Instructions to follow
Write out the listing below without alteration, omitting its pictures.

Given material

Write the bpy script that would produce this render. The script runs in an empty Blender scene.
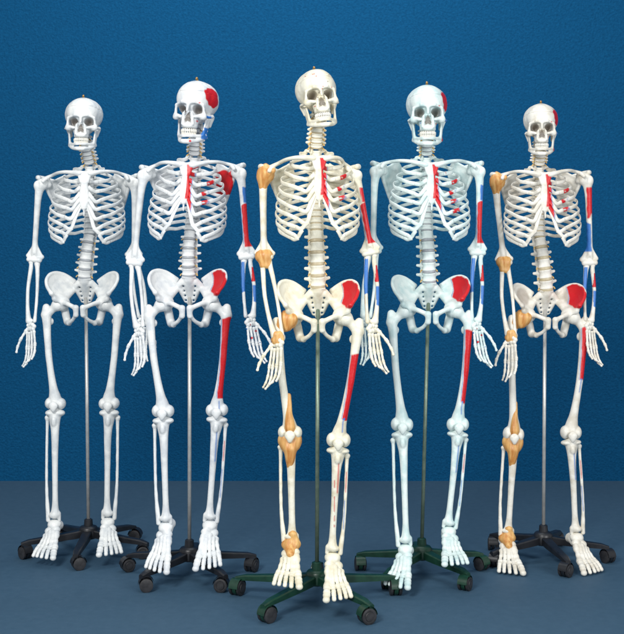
import bpy, math, numpy as np
from mathutils import Vector, Matrix
scn = bpy.context.scene
C = scn.collection
F_PX, CAM_Z, CAM_D, HOR = 1180.0, 1.19, 4.0, 255.0
rad = math.radians

# ------------------------------------------------------------------ implicit surface tools
def A3(p): return np.array(p, dtype=np.float32)
def ell(P, c, r, R=None):
    q = P - A3(c)
    if R is not None: q = q @ np.array(R, dtype=np.float32)
    r = A3(r)
    k0 = np.linalg.norm(q / r, axis=1); k1 = np.linalg.norm(q / (r * r), axis=1) + 1e-6
    return k0 * (k0 - 1) / k1
def cap(P, a, b, ra, rb=None):
    if rb is None: rb = ra
    a = A3(a); b = A3(b); ba = b - a
    t = np.clip(((P - a) @ ba) / max(float(ba @ ba), 1e-9), 0, 1)
    return np.linalg.norm(P - a - t[:, None] * ba, axis=1) - (ra + (rb - ra) * t)
def tri(P, a, b, c, th):
    a = A3(a); b = A3(b); c = A3(c)
    ba = b - a; cb = c - b; ac = a - c; n = np.cross(ba, ac)
    pa = P - a; pb = P - b; pc = P - c
    s = np.sign(pa @ np.cross(ba, n)) + np.sign(pb @ np.cross(cb, n)) + np.sign(pc @ np.cross(ac, n))
    def seg(e, p):
        t = np.clip((p @ e) / float(e @ e), 0, 1); d = p - t[:, None] * e
        return (d * d).sum(1)
    de = np.minimum(np.minimum(seg(ba, pa), seg(cb, pb)), seg(ac, pc))
    dn = (pa @ n) ** 2 / float(n @ n)
    return np.sqrt(np.where(s < 2, de, dn)) - th
def smin(a, b, k):
    h = np.clip(.5 + .5 * (b - a) / k, 0, 1)
    return b * (1 - h) + a * h - k * h * (1 - h)
def U(ds, k=.006):
    d = ds[0]
    for e in ds[1:]: d = smin(d, e, k)
    return d
def mn(ds):
    d = ds[0]
    for e in ds[1:]: d = np.minimum(d, e)
    return d
def sub(a, b, k=.003): return -smin(-a, b, k)
def cat4(pts, n):
    pts = [np.array(p, float) for p in pts]; e = [pts[0]*2-pts[1]] + pts + [pts[-1]*2-pts[-2]]; out = []
    for i in range(1, len(e)-2):
        for k in range(n):
            t = k/n; a, b, c, d = e[i-1:i+3]
            out.append(.5*((2*b)+(c-a)*t+(2*a-5*b+4*c-d)*t*t+(3*b-a-3*c+d)*t**3))
    out.append(pts[-1]); return out
def chain(P, pts, rs, k=0, n=4):
    """rounded rod along a smooth curve whose radius changes smoothly"""
    q = cat4([tuple(p)+(r,) for p, r in zip(pts, rs)], n if len(pts) > 2 else 1)
    return mn([cap(P, q[i][:3], q[i+1][:3], q[i][3], q[i+1][3]) for i in range(len(q)-1)])
def wob(P, f, a):
    return a * np.sin(f*P[:,0]+1.3) * np.sin(f*1.13*P[:,1]+.7) * np.sin(f*.91*P[:,2]+2.1)
def surfnet(v, lo, h):
    n = v.shape
    acc = np.zeros((n[0]-1, n[1]-1, n[2]-1, 3), np.float32); cnt = np.zeros(acc.shape[:3], np.float32)
    edges = []
    for ax in range(3):
        o = [a for a in range(3) if a != ax]
        s0 = [slice(None)]*3; s1 = [slice(None)]*3
        s0[ax] = slice(0, n[ax]-1); s1[ax] = slice(1, n[ax])
        a = v[tuple(s0)]; b = v[tuple(s1)]
        cr = (a < 0) != (b < 0)
        t = np.where(cr, a / np.where(cr, a - b, 1), 0)
        edges.append((cr, a < 0, o))
        for d1 in (0, 1):
            for d2 in (0, 1):
                sl = [slice(None)]*3
                sl[o[0]] = slice(d1, d1+n[o[0]]-1); sl[o[1]] = slice(d2, d2+n[o[1]]-1)
                c = cr[tuple(sl)]
                cnt += c; acc[..., ax] += t[tuple(sl)]; acc[..., o[0]] += c*d1; acc[..., o[1]] += c*d2
    act = cnt > 0
    idx = -np.ones(cnt.shape, np.int64); idx[act] = np.arange(act.sum())
    V = (acc[act] / cnt[act][:, None] + np.argwhere(act)) * h + np.array(lo)
    Q = []
    for ax in range(3):
        cr, neg, o = edges[ax]
        sl = [slice(None)]*3
        sl[o[0]] = slice(1, n[o[0]]-1); sl[o[1]] = slice(1, n[o[1]]-1)
        e = np.argwhere(cr[tuple(sl)]); sg = neg[tuple(sl)][cr[tuple(sl)]]
        if len(e) == 0: continue
        def cell(a, b):
            q = e.copy(); q[:, o[0]] += a; q[:, o[1]] += b
            return idx[q[:, 0], q[:, 1], q[:, 2]]
        quad = np.stack([cell(0,0), cell(1,0), cell(1,1), cell(0,1)], 1)
        flip = ~sg if ax != 1 else sg
        quad[flip] = quad[flip][:, ::-1]
        Q.append(quad)
    return V, np.concatenate(Q)
def relax(V, F, it):
    for k in range(it):
        acc = np.zeros_like(V); cnt = np.zeros(len(V))
        for a in range(4):
            i = F[:, a]; j = F[:, (a+1) % 4]
            for ax in range(3):
                acc[:, ax] += np.bincount(i, V[j, ax], len(V)) + np.bincount(j, V[i, ax], len(V))
            cnt += np.bincount(i, minlength=len(V)) + np.bincount(j, minlength=len(V))
        V = V + (.55 if k % 2 == 0 else -.48)*(acc/np.maximum(cnt, 1)[:, None] - V)
    return V
def sdf(fn, lo, hi, h, it=0):
    ax = [np.arange(lo[i], hi[i] + h, h, dtype=np.float32) for i in range(3)]
    g = np.stack(np.meshgrid(*ax, indexing='ij'), -1); P = g.reshape(-1, 3)
    V, F = surfnet(fn(P).reshape(g.shape[:3]), lo, h)
    if it: V = relax(V, F, it)
    return V, F
def mirror(VF, axis=0):
    V, F = VF; V = V.copy(); V[:, axis] *= -1
    return V, [tuple(reversed(f)) for f in F] if isinstance(F, list) else F[:, ::-1]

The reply
Write the bpy script that would produce this render. The script runs in an empty Blender scene.
import bpy, math, numpy as np
from mathutils import Vector, Matrix
scn = bpy.context.scene
C = scn.collection
F_PX, CAM_Z, CAM_D, HOR = 1180.0, 1.19, 4.0, 255.0
rad = math.radians

# ------------------------------------------------------------------ implicit surface tools
def A3(p): return np.array(p, dtype=np.float32)
def ell(P, c, r, R=None):
    q = P - A3(c)
    if R is not None: q = q @ np.array(R, dtype=np.float32)
    r = A3(r)
    k0 = np.linalg.norm(q / r, axis=1); k1 = np.linalg.norm(q / (r * r), axis=1) + 1e-6
    return k0 * (k0 - 1) / k1
def cap(P, a, b, ra, rb=None):
    if rb is None: rb = ra
    a = A3(a); b = A3(b); ba = b - a
    t = np.clip(((P - a) @ ba) / max(float(ba @ ba), 1e-9), 0, 1)
    return np.linalg.norm(P - a - t[:, None] * ba, axis=1) - (ra + (rb - ra) * t)
def tri(P, a, b, c, th):
    a = A3(a); b = A3(b); c = A3(c)
    ba = b - a; cb = c - b; ac = a - c; n = np.cross(ba, ac)
    pa = P - a; pb = P - b; pc = P - c
    s = np.sign(pa @ np.cross(ba, n)) + np.sign(pb @ np.cross(cb, n)) + np.sign(pc @ np.cross(ac, n))
    def seg(e, p):
        t = np.clip((p @ e) / float(e @ e), 0, 1); d = p - t[:, None] * e
        return (d * d).sum(1)
    de = np.minimum(np.minimum(seg(ba, pa), seg(cb, pb)), seg(ac, pc))
    dn = (pa @ n) ** 2 / float(n @ n)
    return np.sqrt(np.where(s < 2, de, dn)) - th
def smin(a, b, k):
    h = np.clip(.5 + .5 * (b - a) / k, 0, 1)
    return b * (1 - h) + a * h - k * h * (1 - h)
def U(ds, k=.006):
    d = ds[0]
    for e in ds[1:]: d = smin(d, e, k)
    return d
def mn(ds):
    d = ds[0]
    for e in ds[1:]: d = np.minimum(d, e)
    return d
def sub(a, b, k=.003): return -smin(-a, b, k)
def cat4(pts, n):
    pts = [np.array(p, float) for p in pts]; e = [pts[0]*2-pts[1]] + pts + [pts[-1]*2-pts[-2]]; out = []
    for i in range(1, len(e)-2):
        for k in range(n):
            t = k/n; a, b, c, d = e[i-1:i+3]
            out.append(.5*((2*b)+(c-a)*t+(2*a-5*b+4*c-d)*t*t+(3*b-a-3*c+d)*t**3))
    out.append(pts[-1]); return out
def chain(P, pts, rs, k=0, n=4):
    """rounded rod along a smooth curve whose radius changes smoothly"""
    q = cat4([tuple(p)+(r,) for p, r in zip(pts, rs)], n if len(pts) > 2 else 1)
    return mn([cap(P, q[i][:3], q[i+1][:3], q[i][3], q[i+1][3]) for i in range(len(q)-1)])
def wob(P, f, a):
    return a * np.sin(f*P[:,0]+1.3) * np.sin(f*1.13*P[:,1]+.7) * np.sin(f*.91*P[:,2]+2.1)
def surfnet(v, lo, h):
    n = v.shape
    acc = np.zeros((n[0]-1, n[1]-1, n[2]-1, 3), np.float32); cnt = np.zeros(acc.shape[:3], np.float32)
    edges = []
    for ax in range(3):
        o = [a for a in range(3) if a != ax]
        s0 = [slice(None)]*3; s1 = [slice(None)]*3
        s0[ax] = slice(0, n[ax]-1); s1[ax] = slice(1, n[ax])
        a = v[tuple(s0)]; b = v[tuple(s1)]
        cr = (a < 0) != (b < 0)
        t = np.where(cr, a / np.where(cr, a - b, 1), 0)
        edges.append((cr, a < 0, o))
        for d1 in (0, 1):
            for d2 in (0, 1):
                sl = [slice(None)]*3
                sl[o[0]] = slice(d1, d1+n[o[0]]-1); sl[o[1]] = slice(d2, d2+n[o[1]]-1)
                c = cr[tuple(sl)]
                cnt += c; acc[..., ax] += t[tuple(sl)]; acc[..., o[0]] += c*d1; acc[..., o[1]] += c*d2
    act = cnt > 0
    idx = -np.ones(cnt.shape, np.int64); idx[act] = np.arange(act.sum())
    V = (acc[act] / cnt[act][:, None] + np.argwhere(act)) * h + np.array(lo)
    Q = []
    for ax in range(3):
        cr, neg, o = edges[ax]
        sl = [slice(None)]*3
        sl[o[0]] = slice(1, n[o[0]]-1); sl[o[1]] = slice(1, n[o[1]]-1)
        e = np.argwhere(cr[tuple(sl)]); sg = neg[tuple(sl)][cr[tuple(sl)]]
        if len(e) == 0: continue
        def cell(a, b):
            q = e.copy(); q[:, o[0]] += a; q[:, o[1]] += b
            return idx[q[:, 0], q[:, 1], q[:, 2]]
        quad = np.stack([cell(0,0), cell(1,0), cell(1,1), cell(0,1)], 1)
        flip = ~sg if ax != 1 else sg
        quad[flip] = quad[flip][:, ::-1]
        Q.append(quad)
    return V, np.concatenate(Q)
def relax(V, F, it):
    for k in range(it):
        acc = np.zeros_like(V); cnt = np.zeros(len(V))
        for a in range(4):
            i = F[:, a]; j = F[:, (a+1) % 4]
            for ax in range(3):
                acc[:, ax] += np.bincount(i, V[j, ax], len(V)) + np.bincount(j, V[i, ax], len(V))
            cnt += np.bincount(i, minlength=len(V)) + np.bincount(j, minlength=len(V))
        V = V + (.55 if k % 2 == 0 else -.48)*(acc/np.maximum(cnt, 1)[:, None] - V)
    return V
def sdf(fn, lo, hi, h, it=0):
    ax = [np.arange(lo[i], hi[i] + h, h, dtype=np.float32) for i in range(3)]
    g = np.stack(np.meshgrid(*ax, indexing='ij'), -1); P = g.reshape(-1, 3)
    V, F = surfnet(fn(P).reshape(g.shape[:3]), lo, h)
    if it: V = relax(V, F, it)
    return V, F
def mirror(VF, axis=0):
    V, F = VF; V = V.copy(); V[:, axis] *= -1
    return V, [tuple(reversed(f)) for f in F] if isinstance(F, list) else F[:, ::-1]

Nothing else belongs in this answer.